Copy out every line exactly as given.

— begin Data provided —

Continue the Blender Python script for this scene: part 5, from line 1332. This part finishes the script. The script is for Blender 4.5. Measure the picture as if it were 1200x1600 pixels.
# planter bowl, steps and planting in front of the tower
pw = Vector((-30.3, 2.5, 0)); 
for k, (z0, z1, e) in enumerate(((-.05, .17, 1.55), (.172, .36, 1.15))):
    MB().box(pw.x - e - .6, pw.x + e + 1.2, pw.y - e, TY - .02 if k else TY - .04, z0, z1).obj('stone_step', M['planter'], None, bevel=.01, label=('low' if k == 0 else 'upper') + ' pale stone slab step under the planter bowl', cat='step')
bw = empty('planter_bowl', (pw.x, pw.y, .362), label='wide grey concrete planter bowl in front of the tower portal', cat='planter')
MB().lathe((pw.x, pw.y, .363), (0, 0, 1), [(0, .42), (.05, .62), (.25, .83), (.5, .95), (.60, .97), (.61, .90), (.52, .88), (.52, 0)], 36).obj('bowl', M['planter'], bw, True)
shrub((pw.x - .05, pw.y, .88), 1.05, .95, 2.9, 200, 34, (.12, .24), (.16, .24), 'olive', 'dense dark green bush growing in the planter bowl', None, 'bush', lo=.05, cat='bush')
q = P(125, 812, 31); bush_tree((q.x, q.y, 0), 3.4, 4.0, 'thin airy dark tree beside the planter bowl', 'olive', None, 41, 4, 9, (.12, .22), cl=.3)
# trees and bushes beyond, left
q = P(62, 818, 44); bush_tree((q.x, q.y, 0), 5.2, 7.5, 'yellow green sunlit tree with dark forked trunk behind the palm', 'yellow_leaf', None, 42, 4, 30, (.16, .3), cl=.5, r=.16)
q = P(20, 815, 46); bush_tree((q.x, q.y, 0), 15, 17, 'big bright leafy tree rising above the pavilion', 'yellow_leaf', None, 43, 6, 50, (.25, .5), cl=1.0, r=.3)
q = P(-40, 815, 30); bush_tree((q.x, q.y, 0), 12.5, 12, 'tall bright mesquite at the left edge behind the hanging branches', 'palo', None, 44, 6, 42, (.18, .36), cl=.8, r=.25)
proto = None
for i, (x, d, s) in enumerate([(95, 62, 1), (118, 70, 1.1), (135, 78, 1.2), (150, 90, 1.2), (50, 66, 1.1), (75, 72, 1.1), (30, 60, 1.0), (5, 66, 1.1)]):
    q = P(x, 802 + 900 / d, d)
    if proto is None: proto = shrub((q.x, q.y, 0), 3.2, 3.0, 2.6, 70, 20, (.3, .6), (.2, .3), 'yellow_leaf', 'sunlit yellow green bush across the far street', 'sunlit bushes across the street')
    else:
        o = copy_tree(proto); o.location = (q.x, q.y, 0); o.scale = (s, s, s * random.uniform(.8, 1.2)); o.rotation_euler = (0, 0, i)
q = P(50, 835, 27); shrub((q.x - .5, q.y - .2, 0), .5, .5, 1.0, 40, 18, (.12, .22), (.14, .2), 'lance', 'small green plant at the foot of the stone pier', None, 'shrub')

— end Data provided —

# Correct output:
Continue the Blender Python script for this scene: part 5, from line 1332. This part finishes the script. The script is for Blender 4.5. Measure the picture as if it were 1200x1600 pixels.
# planter bowl, steps and planting in front of the tower
pw = Vector((-30.3, 2.5, 0)); 
for k, (z0, z1, e) in enumerate(((-.05, .17, 1.55), (.172, .36, 1.15))):
    MB().box(pw.x - e - .6, pw.x + e + 1.2, pw.y - e, TY - .02 if k else TY - .04, z0, z1).obj('stone_step', M['planter'], None, bevel=.01, label=('low' if k == 0 else 'upper') + ' pale stone slab step under the planter bowl', cat='step')
bw = empty('planter_bowl', (pw.x, pw.y, .362), label='wide grey concrete planter bowl in front of the tower portal', cat='planter')
MB().lathe((pw.x, pw.y, .363), (0, 0, 1), [(0, .42), (.05, .62), (.25, .83), (.5, .95), (.60, .97), (.61, .90), (.52, .88), (.52, 0)], 36).obj('bowl', M['planter'], bw, True)
shrub((pw.x - .05, pw.y, .88), 1.05, .95, 2.9, 200, 34, (.12, .24), (.16, .24), 'olive', 'dense dark green bush growing in the planter bowl', None, 'bush', lo=.05, cat='bush')
q = P(125, 812, 31); bush_tree((q.x, q.y, 0), 3.4, 4.0, 'thin airy dark tree beside the planter bowl', 'olive', None, 41, 4, 9, (.12, .22), cl=.3)
# trees and bushes beyond, left
q = P(62, 818, 44); bush_tree((q.x, q.y, 0), 5.2, 7.5, 'yellow green sunlit tree with dark forked trunk behind the palm', 'yellow_leaf', None, 42, 4, 30, (.16, .3), cl=.5, r=.16)
q = P(20, 815, 46); bush_tree((q.x, q.y, 0), 15, 17, 'big bright leafy tree rising above the pavilion', 'yellow_leaf', None, 43, 6, 50, (.25, .5), cl=1.0, r=.3)
q = P(-40, 815, 30); bush_tree((q.x, q.y, 0), 12.5, 12, 'tall bright mesquite at the left edge behind the hanging branches', 'palo', None, 44, 6, 42, (.18, .36), cl=.8, r=.25)
proto = None
for i, (x, d, s) in enumerate([(95, 62, 1), (118, 70, 1.1), (135, 78, 1.2), (150, 90, 1.2), (50, 66, 1.1), (75, 72, 1.1), (30, 60, 1.0), (5, 66, 1.1)]):
    q = P(x, 802 + 900 / d, d)
    if proto is None: proto = shrub((q.x, q.y, 0), 3.2, 3.0, 2.6, 70, 20, (.3, .6), (.2, .3), 'yellow_leaf', 'sunlit yellow green bush across the far street', 'sunlit bushes across the street')
    else:
        o = copy_tree(proto); o.location = (q.x, q.y, 0); o.scale = (s, s, s * random.uniform(.8, 1.2)); o.rotation_euler = (0, 0, i)
q = P(50, 835, 27); shrub((q.x - .5, q.y - .2, 0), .5, .5, 1.0, 40, 18, (.12, .22), (.14, .2), 'lance', 'small green plant at the foot of the stone pier', None, 'shrub')